Are we seriously going to blame the Lieutenant for the actions of her subordinates? According to the Daily Herald on July 28, 2009 this officer was IMMEDIATELY placed on leave and an investigation was started. Also according to that same article this officer had no previous disciplinary action. How are the “upper positions” supposed to anticipate that one of their officers is going to get “out of control”?



It appears that the Lieutenant responded immediately. What more could she have done? Aren’t these “out of control” officers protected by their union? As for the other serious issues doesn’t that require that the Lieutenant have to take several steps before termination of reckless, immature, and careless officers?

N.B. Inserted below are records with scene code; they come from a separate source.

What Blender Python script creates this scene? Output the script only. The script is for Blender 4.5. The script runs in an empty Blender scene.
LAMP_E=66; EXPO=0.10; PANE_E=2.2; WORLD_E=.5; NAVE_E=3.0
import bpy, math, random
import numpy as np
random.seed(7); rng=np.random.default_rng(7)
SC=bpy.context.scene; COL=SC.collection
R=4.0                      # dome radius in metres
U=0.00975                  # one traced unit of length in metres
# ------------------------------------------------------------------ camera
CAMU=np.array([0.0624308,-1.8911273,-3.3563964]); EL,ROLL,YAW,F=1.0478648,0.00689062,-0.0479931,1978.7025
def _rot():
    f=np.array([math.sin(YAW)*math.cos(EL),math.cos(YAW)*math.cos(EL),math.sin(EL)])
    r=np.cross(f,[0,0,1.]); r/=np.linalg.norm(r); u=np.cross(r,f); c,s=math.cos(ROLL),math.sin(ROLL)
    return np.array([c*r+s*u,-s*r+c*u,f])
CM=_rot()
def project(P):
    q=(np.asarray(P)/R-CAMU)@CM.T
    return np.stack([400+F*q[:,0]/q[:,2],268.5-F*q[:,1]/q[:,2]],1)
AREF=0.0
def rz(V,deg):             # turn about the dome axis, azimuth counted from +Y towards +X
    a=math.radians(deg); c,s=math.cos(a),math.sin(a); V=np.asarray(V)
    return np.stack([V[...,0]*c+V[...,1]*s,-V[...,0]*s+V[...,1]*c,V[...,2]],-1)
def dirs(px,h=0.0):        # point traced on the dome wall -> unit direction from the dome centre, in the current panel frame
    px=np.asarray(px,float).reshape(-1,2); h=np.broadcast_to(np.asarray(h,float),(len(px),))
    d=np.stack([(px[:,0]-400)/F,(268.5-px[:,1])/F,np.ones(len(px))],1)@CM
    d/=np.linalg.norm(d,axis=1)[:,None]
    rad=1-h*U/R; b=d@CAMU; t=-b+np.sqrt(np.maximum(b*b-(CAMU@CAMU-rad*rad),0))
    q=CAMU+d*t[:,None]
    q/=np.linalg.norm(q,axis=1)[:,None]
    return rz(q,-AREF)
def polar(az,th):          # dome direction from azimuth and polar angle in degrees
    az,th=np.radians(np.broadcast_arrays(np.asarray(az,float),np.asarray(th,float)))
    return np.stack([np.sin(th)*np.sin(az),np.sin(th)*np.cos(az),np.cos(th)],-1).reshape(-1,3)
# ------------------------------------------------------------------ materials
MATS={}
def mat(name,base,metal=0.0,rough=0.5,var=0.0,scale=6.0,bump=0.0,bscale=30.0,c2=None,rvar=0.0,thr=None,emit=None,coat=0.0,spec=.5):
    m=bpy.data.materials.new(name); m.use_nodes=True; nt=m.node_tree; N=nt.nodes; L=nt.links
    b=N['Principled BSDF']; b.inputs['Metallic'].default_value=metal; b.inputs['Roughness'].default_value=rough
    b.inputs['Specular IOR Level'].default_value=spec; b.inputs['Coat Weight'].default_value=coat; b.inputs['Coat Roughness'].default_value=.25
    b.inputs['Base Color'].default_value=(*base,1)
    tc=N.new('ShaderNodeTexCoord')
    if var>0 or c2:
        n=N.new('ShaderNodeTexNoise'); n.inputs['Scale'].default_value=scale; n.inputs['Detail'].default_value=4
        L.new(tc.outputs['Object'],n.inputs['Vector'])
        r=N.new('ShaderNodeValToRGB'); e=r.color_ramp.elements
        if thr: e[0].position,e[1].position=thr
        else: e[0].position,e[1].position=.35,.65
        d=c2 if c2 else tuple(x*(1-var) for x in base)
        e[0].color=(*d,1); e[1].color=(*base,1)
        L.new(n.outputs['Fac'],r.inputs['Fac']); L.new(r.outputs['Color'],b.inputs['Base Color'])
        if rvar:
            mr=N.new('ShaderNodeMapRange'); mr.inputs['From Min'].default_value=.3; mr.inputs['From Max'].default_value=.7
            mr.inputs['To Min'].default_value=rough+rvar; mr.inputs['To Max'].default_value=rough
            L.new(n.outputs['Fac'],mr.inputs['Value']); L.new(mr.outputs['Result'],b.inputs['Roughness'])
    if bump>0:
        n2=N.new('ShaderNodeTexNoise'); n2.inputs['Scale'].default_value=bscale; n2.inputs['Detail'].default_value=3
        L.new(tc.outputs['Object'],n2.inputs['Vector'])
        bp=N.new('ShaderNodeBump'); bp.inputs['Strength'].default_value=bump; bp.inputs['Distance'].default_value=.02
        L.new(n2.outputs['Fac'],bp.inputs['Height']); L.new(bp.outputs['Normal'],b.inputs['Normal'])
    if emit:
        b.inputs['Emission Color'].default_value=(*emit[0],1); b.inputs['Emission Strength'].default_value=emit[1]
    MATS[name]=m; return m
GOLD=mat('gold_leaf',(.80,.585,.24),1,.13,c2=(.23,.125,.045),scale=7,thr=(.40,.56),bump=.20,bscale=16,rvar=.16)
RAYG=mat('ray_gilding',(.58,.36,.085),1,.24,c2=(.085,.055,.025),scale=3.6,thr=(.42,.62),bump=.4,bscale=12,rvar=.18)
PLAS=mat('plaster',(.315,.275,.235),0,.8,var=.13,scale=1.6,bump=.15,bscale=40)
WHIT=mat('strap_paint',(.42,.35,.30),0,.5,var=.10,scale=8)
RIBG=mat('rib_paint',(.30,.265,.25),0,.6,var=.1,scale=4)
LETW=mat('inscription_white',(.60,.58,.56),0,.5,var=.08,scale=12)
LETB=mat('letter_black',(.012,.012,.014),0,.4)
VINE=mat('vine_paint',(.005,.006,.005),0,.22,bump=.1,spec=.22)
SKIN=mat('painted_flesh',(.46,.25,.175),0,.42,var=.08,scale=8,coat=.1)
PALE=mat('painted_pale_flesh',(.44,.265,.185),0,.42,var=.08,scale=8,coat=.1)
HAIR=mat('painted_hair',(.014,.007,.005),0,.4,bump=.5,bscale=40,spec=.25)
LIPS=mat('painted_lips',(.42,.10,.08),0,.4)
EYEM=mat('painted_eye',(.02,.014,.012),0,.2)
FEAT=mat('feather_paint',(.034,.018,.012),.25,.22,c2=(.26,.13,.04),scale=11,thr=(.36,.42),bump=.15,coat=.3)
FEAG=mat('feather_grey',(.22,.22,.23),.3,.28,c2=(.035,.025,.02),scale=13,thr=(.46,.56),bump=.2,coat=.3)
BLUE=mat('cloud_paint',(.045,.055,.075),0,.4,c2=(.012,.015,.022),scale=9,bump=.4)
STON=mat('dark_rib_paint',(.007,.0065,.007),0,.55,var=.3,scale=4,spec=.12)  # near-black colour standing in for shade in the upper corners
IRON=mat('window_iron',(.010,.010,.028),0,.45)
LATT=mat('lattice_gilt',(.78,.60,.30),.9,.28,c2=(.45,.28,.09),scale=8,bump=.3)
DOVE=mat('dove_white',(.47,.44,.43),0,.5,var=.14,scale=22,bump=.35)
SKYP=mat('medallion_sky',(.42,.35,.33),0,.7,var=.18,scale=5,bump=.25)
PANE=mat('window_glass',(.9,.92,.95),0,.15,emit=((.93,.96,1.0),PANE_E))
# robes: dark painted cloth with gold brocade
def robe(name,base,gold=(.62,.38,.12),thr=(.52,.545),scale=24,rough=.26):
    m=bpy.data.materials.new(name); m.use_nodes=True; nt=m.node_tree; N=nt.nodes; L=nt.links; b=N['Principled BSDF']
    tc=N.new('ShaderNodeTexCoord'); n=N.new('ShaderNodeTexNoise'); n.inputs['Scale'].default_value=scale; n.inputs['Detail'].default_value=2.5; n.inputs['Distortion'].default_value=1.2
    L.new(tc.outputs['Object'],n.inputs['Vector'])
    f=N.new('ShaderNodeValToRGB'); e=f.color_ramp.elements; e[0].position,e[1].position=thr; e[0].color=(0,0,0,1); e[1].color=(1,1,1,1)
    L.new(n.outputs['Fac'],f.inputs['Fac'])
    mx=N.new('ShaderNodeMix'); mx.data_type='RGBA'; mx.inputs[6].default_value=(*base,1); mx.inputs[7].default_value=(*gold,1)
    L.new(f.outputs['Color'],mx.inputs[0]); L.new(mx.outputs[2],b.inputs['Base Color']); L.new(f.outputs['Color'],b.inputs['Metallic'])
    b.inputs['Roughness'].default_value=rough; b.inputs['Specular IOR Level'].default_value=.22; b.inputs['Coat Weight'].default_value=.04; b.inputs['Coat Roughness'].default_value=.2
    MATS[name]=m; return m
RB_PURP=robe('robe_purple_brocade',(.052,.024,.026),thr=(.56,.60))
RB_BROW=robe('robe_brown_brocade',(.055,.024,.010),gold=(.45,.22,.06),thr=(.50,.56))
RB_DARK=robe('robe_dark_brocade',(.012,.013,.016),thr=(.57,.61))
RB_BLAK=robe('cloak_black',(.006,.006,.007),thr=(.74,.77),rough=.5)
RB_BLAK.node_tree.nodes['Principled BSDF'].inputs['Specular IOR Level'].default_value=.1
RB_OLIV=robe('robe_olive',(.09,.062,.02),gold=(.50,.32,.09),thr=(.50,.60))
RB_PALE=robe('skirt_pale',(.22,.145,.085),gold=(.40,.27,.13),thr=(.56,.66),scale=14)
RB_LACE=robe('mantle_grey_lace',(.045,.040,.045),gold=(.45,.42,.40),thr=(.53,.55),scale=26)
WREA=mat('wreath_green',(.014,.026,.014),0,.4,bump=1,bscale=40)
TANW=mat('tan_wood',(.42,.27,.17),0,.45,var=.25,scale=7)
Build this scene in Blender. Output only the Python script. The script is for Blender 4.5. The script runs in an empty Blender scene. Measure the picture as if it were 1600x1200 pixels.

It is high time that everyone stopped blaming and started taking personal responsibility for their actions. All of the officers at the jail need to remember how fortunate they are to have such a good job that starts out making over $20.00 per hour. At my place of employment we have zero tolerance for sexual harassment, drugs, drug and alcohol abuse, all the way down to using the internet. We sign an agreement up front that if we are guilty of any of the above that is grounds for immediate dismissal. Maybe the Sheriff should implement that policy and the "out of control" officers would no longer be employed.

mike said...

lovethebears66, I agree with you that the officers involved need to be held accountable.
The primary duty of those officers is the safety and security of the inmates entrusted to them and their fellow officers.
Those who prey on inmates, who abuse their power and believe they can do whatever they want need to be weeded out and held responsible.
At this juncture, nothing has been done by the lieutenant in charge of this shift to accomplish this.
I have been assured the other lieutenants are much more cognizant of those under their command and get involved with the daily running of the jail.
Members of the afternoon shift are constantly under investigation.
My question to the lietenant in question is "Why don't you know what is occurring on your shift?"
Sheriff Nygren does not need command staff who have their "hands of the wheel." People who merely show up to collect a check are useless and in this case will ultimately cost the County a great deal of money.
I don't wish to beat a dead horse with this but when will someone please stand up and take responsibility for their command?

GeneL said...

It's hard to run a department by cellphone from another state.